With league form suffering from the usual inconsistency, our only hope of silverware lay in the FA Cup. A scrappy 1-0 victory over Fulham in the Villa Park semi-final, complete with mass celery throwing, set up a final at the Millenium stadium in Cardiff against bogey side Arsenal. Blighted by injuries to Le Saux, Hasselbaink, Babayaro and an increasingly influential John Terry, Chelsea were the better side in the final until Ray Parlour and Freddie Ljundberg both scored worldies to ruin the day out.

The 2001-2002 season was one of transition, turmoil off the pitch and frustration on it. Given that Hasselbaink and Gudjohnsen had scored 52 goals between them a 6th place finish in the league was a disappointment. Arsenal proved to be the team we just could not beat as we finished FA Cup runners up; the League cup semi loss to Spurs still causes nightmares and the UEFA Cup defeat against lowly Hapoel Tel Aviv was a debacle.

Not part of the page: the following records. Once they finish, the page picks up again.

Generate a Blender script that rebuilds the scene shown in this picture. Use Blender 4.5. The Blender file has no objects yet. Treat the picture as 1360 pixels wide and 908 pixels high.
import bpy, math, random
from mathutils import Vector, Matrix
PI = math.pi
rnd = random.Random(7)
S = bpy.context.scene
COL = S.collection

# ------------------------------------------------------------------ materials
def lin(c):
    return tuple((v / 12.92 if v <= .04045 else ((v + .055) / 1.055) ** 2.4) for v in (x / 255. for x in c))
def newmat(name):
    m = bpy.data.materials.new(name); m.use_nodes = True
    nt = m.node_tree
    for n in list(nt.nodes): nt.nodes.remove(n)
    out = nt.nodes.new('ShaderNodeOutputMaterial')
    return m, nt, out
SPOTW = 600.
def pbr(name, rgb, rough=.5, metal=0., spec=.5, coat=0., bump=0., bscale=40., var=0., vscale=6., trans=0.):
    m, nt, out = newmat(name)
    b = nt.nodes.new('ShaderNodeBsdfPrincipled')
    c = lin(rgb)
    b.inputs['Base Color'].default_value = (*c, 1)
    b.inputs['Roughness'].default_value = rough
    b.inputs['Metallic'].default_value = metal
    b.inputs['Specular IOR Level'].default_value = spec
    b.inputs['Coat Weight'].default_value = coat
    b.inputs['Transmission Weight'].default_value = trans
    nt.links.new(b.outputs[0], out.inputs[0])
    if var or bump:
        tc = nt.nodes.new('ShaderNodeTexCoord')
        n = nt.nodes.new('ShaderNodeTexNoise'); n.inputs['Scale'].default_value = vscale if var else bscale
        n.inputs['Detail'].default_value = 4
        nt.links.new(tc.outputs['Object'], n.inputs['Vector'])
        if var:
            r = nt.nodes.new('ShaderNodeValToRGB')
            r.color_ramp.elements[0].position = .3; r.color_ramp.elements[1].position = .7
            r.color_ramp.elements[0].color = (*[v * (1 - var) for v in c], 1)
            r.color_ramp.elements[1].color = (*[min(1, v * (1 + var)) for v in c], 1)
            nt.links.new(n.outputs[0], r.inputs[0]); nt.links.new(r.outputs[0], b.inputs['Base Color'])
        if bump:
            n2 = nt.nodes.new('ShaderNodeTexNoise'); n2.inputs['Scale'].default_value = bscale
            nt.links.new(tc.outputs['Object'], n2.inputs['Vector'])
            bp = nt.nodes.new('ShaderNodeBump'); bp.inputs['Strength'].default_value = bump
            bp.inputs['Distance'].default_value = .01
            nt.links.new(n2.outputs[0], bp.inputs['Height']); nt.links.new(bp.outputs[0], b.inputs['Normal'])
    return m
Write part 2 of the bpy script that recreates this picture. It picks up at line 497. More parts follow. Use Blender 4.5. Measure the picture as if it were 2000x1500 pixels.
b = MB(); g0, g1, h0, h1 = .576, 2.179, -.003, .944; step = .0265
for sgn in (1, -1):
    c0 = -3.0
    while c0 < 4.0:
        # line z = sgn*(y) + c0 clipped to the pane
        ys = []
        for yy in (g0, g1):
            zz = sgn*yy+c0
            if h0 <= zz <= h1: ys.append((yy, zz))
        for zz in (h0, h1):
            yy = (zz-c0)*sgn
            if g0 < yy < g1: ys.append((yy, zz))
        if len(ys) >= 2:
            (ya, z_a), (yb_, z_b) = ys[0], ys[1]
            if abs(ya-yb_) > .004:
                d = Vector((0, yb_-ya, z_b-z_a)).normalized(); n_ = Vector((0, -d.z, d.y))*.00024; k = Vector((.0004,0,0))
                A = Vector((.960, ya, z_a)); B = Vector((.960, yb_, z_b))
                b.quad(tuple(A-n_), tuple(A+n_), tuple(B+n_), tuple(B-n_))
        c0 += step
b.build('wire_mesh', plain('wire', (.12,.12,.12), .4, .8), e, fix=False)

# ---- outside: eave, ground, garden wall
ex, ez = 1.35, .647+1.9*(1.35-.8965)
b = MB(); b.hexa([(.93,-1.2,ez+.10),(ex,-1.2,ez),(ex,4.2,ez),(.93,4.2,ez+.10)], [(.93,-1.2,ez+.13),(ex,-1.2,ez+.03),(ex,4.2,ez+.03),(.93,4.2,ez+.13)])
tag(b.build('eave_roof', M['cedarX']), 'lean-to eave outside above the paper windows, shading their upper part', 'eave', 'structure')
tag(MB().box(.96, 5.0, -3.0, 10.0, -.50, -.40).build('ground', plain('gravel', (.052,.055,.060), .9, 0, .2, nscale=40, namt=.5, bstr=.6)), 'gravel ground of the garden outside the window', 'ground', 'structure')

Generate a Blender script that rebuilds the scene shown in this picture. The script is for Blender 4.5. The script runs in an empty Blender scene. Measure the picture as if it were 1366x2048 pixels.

Many supporters blamed Ranieri for his tinkering and sparse use of the genius that was Zola, but there were bright spots in the season with Hasselbaink and Gudjohnsen’s partnership and goals up front, the best we’d seen since the days of Dixon and Speedie, and the emergence of John Terry and Frank Lampard as two of Chelsea’s most important players together with Carlo Cudicini who had a superb season in goal and rightly won POTY.